In atto insomma c’è una serie di shock positivi esterni, come li definiscono gli economisti, cioè di fenomeni che riguardano tutta l’economia mondiale e di cui sta cominciando a beneficiare anche l’economia italiana, sulla quale potrebbe essere tornato a brillare lo Stellone. Ma proprio perché si tratta di tendenze su cui il tessuto economico italiano e le autorità politiche del Paese non hanno praticamente alcuna influenza, è bene mantenere una certa cautela riguardo i loro effetti sull’azienda Italia. Non a caso tra gli economisti interpellati da MF-Milano Finanza prevale una certa prudenza nell’applicare ai rispettivi modelli econometrici gli effetti del magico cocktail. Perché la vera sfida del 2015 per l’economia tricolore è provare a ribaltare le aspettative di discesa dei prezzi da parte di imprenditori e consumatori; va infatti ricordato che deflazione vuol dire aumento dell’onere reale del debito (compreso quello delle famiglie), rinvio delle decisioni di spesa in attesa di prezzi migliori e anche posticipo dei progetti di investimento delle aziende, perché i prezzi in discesa comprimono margini di profitto e ritorni sul capitale.
Ed è proprio l’inversione delle aspettative deflazionistiche l’obiettivo del Qe. Certo, la Bce deve ancora entrare in azione. Gli acquisti di titoli di Stato per 60 miliardi al mese partiranno solo a marzo. Tuttavia il mercato non sembra scontare per il momento un effetto determinante sulle aspettative di inflazione. «A fine anno le aspettative di inflazione erano allo 0,5%, stando al rendimento dei Bund decennali legati all’inflazione; questo rendimento è salito prima del 22 gennaio all’1%, proprio nell’aspettativa che Draghi lanciasse il Qe», riferisce Franco Paternollo di Compagnia Privata sim. Quindi l’annuncio fatto da Draghi per ora ha aumentato di mezzo punto l’inflazione attesa. Tuttavia si è ancora ben lontani, quasi un punto percentuale, dal fatidico 2% posto come obiettivo dall’Eurotower. Non a caso attualmente gli economisti non si dividono tanto tra ottimisti o pessimisti, bensì tra chi è più o meno fiducioso che l’azione della Bce riuscirà nell’intento di instillare maggiore fiducia tra i consumatori e tra le imprese, ovviamente rendendo con la sua azione sempre meno conveniente per le banche, specialmente quelle italiane, l’investimento in titoli di Stato, in tal modo stimolando il credito. Perché, come sottolineato dagli economisti, a mancare all’appello sono sempre gli investimenti produttivi, dovuti anche al persistente eccesso di capacità produttiva.

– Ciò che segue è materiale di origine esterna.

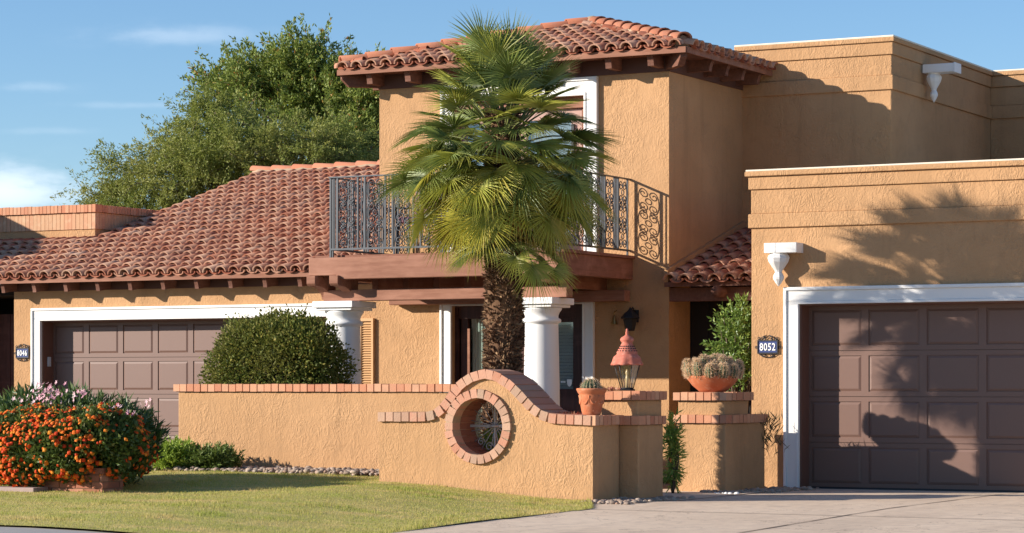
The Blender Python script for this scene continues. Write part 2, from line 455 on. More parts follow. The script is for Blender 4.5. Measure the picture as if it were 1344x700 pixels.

Inoltre non deve alimentare facili entusiasmi il dato diffuso dall’Istat venerdì 30 gennaio sull’occupazione in dicembre, dove per la prima volta si evidenzia un calo del tasso dal 13,3 al 12,9%. Questo perché nel solo novembre 2014 non meno di 48 mila persone avevano perso il posto di lavoro. Il dato più recente evidenzia dunque soltanto che l’emorragia ha rallentato. Ma ciò non basta a migliorare le aspettative delle famiglie, e quindi le decisioni di spesa, considerato che se l’indice di fiducia dei consumatori è migliorato di 4 punti, ciò è dovuto alla loro buona percezione degli ultimi positivi sviluppi piuttosto che a un miglioramento delle rispettive situazioni economiche.
La stessa riduzione del prezzo del petrolio può rivelarsi un’arma a doppio taglio. Come evidenzia Luca Mezzomo di Intesa Sanpaolo (si veda box a pagina 9), la fine del caro-benzina migliora il saldo dei conti con l’estero e frena i prezzi al consumo, quindi aumenta il potere d’acquisto. Ma un più elevato potere d’acquisto non si traduce necessariamente in maggiore spesa. In realtà aumenta il risparmio, ma, se la cosa è percepita come transitoria, l’effetto sui livelli di spesa è modesto, soprattutto se le aspettative circa la situazione economica personale non migliorano. La situazione è ben sintetizzata dall’Istat, che nella nota mensile così commenta le previsioni sull’economia italiana nel primo trimestre 2015: «In gennaio l’economia italiana ha mostrato segnali di un possibile recupero della domanda interna. Indicazioni favorevoli provengono dalla produzione e dagli ordinativi esteri di alcune componenti rilevanti del comparto dei beni strumentali. Con riferimento alle famiglie, il rialzo del clima di fiducia è stato sostenuto dal significativo miglioramento delle aspettative. L’aumento del reddito disponibile reale nel terzo trimestre si è riflesso in un aumento del tasso di risparmio. Le condizioni del mercato del lavoro, tuttavia, rimangono difficili, con un tasso di disoccupazione ancora elevato». Insomma la situazione è migliorata, ma l’incertezza resta tanta.